0/0/31
Warhammer 40k: Dawn of War 2: Retribution is out. It’s brilliant. You should get it.
The new faction, to absolutely nobody’s surprise, is Imperial Guard, thereby rounding out the "major" factions that everybody plays. Presumably further expansions will add the minor factions. Retribution also adds vehicles and deployable squads, and, most importantly, campaigns for the five factions that aren’t Space Marines. So there’s a good deal of play here if you want to run all six angles. To date all I’ve played is Imperial Guard, so that’s all I’ll discuss here.
Plot-wise, the game is far stronger than either the original Dawn of War 2 or Chaos Rising, with mysteries that are actually mysterious (though not, of course, the main "whodunit" the characters don’t understand — which answer is clear to you if you played Chaos Rising). There’s one dialogue scene in a later mission that is absolutely fantastic. The new characters are excellent, as well, with Lord General Castor the star of the show — he’s a ridiculous badass, like some type of nineteenth-century Great White Hunter who somehow found himself in the grim darkness of the far future and figured he may as well make the best of it. Seriously, he even has an outrageous walrus mustache. He’s great.
Game-wise, the game is actually quite different from Dawn of War 2, moving back somewhat toward traditional RTS (Dawn of War 2 being, after all, almost as much an action RPG as it was a proper RTS). The level band and stat distribution has been flattened; there are now only ten character levels, with one point to spend per level (though every point spent unlocks a new trait). Gear is slightly simpler; in the Imperial Guard mission, your general and sergeant will always be ranged attackers, while your inquisitor and commissar will always be melee. However, instead of each of your heroes coming with a squad, you now get just the heroes alone (except the Lord General, anyway, who has a retinue) and can recruit squads at captured… things. What are those things, anyhow? They’re like trapezoidal rocks. You have to accumulate Requisition and Power to build squads, and those you get by capturing victory points, blowing up resource crates, and also at other times that I haven’t quite isolated yet. I was a bit worried about the way this would play at first, but it seems fine — if anything, it appears to reduce the dependency on graveyard-zerging that higher-level Dawn of War 2 (and especially Chaos Rising) was prone to.

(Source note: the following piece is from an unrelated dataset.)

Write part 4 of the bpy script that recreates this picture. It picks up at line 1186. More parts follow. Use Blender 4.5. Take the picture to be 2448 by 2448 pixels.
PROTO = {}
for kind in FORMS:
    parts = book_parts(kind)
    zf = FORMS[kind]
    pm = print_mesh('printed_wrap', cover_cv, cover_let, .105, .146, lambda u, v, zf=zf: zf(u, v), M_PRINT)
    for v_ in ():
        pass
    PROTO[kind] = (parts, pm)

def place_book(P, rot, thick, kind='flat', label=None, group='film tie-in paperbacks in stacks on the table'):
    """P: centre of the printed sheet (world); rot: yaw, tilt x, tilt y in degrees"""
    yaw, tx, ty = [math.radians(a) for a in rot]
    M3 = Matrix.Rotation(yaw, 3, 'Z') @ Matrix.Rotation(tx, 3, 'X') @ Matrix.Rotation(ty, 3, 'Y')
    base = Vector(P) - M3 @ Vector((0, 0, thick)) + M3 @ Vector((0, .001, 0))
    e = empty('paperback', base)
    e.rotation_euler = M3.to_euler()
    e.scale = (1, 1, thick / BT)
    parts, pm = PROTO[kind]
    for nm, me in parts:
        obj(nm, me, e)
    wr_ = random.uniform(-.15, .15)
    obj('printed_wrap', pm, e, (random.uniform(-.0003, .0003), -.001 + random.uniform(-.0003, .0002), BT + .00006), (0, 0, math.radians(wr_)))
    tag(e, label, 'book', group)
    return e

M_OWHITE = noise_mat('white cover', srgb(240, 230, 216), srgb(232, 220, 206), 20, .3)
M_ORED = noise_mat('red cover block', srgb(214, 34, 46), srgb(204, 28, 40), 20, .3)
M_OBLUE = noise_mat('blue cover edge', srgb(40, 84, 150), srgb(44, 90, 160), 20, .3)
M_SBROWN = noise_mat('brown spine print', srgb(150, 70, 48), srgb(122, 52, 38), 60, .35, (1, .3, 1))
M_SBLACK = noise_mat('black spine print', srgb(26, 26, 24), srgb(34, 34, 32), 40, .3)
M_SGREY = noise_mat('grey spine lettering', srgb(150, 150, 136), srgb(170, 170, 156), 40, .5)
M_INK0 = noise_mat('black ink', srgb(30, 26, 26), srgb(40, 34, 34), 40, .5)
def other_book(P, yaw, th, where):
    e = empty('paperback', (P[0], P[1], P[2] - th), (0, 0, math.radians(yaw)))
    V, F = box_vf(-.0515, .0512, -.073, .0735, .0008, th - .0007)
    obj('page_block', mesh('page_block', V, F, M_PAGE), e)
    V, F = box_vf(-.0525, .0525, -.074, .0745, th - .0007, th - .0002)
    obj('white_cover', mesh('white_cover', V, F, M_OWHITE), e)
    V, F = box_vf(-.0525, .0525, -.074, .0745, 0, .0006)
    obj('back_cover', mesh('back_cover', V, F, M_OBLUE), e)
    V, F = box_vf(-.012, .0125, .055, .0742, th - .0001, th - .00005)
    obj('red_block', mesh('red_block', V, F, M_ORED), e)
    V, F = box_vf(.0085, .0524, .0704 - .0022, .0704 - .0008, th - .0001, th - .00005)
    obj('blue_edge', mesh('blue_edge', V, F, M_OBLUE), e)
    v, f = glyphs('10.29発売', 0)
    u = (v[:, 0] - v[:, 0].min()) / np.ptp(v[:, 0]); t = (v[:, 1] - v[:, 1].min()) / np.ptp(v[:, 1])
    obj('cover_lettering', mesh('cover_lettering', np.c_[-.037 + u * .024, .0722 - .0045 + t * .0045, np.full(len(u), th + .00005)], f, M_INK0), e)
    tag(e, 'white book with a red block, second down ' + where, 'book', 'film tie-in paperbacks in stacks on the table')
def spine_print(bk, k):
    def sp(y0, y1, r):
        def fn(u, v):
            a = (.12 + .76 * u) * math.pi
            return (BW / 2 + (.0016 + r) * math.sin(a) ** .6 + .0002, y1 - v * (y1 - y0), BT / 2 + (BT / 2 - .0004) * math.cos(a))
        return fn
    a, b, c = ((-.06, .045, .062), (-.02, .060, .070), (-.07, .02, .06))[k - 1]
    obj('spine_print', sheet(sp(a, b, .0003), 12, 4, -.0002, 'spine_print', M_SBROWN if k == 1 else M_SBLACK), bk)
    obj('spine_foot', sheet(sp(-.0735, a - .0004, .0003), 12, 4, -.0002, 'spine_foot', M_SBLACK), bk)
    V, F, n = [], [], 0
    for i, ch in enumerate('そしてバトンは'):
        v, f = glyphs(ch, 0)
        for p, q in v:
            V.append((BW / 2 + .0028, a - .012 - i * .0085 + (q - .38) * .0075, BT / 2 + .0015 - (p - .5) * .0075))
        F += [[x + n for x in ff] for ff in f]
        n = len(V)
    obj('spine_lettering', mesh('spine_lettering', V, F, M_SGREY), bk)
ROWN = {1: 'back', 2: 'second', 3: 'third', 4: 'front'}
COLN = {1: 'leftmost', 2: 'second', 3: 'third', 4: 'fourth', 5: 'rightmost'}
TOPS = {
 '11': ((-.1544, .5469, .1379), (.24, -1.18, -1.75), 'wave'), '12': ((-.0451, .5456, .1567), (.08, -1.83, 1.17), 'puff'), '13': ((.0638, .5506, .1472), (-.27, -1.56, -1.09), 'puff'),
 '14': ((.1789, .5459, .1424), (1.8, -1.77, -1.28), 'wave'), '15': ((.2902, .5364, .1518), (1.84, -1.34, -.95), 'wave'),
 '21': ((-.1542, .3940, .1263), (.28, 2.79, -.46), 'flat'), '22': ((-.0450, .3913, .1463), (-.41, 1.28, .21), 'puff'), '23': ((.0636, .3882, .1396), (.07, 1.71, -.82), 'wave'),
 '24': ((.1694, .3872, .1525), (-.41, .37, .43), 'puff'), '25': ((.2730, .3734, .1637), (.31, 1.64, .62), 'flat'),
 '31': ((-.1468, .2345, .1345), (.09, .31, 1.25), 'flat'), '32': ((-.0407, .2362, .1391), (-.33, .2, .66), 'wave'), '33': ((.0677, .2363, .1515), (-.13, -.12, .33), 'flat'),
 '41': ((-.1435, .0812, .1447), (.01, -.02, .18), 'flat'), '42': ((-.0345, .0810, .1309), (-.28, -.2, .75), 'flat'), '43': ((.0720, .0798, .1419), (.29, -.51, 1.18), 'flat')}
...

Consumables are gone — every ability, whether trait or accessory, is now limited by cooldown and energy. Also gone is automatic respawning of troops at bases; now, to restock your squads, you need to spend requisition (or use an ability that reinforces automatically). This change I’m not thrilled with, nor am I thrilled with the fact that the HUD can apparently display only nine squads at a time, when it’s rather simple for Imperial Guard (or Tyranids, I’d expect) to go over that limit and be stuck with squads you can’t easily select or watch.
New to the single-player game is the concept of "global abilities," which aren’t tied to any character or squad. These are things like deploying turrets, calling for air strikes, and building mobile fortifications. These abilities consume a faction-specific resource that you earn in a faction-specific way; for Imperial Guard, you gain "command" whenever you kill something, or whenever a guardsman gets killed.
So anyway, you should get this game. It’s very good. It doesn’t require Dawn of War 2 to play, but it’s still priced like an expansion, for some weird reason. Still and all, if you haven’t played Dawn of War 2, you really should anyhow, since it’s pretty great. Oh, also? Retribution’s finally been decoupled from the horrible Games for Windows Live, and now just uses goddamn Steam for its nebulous community features. Praise the Emperor.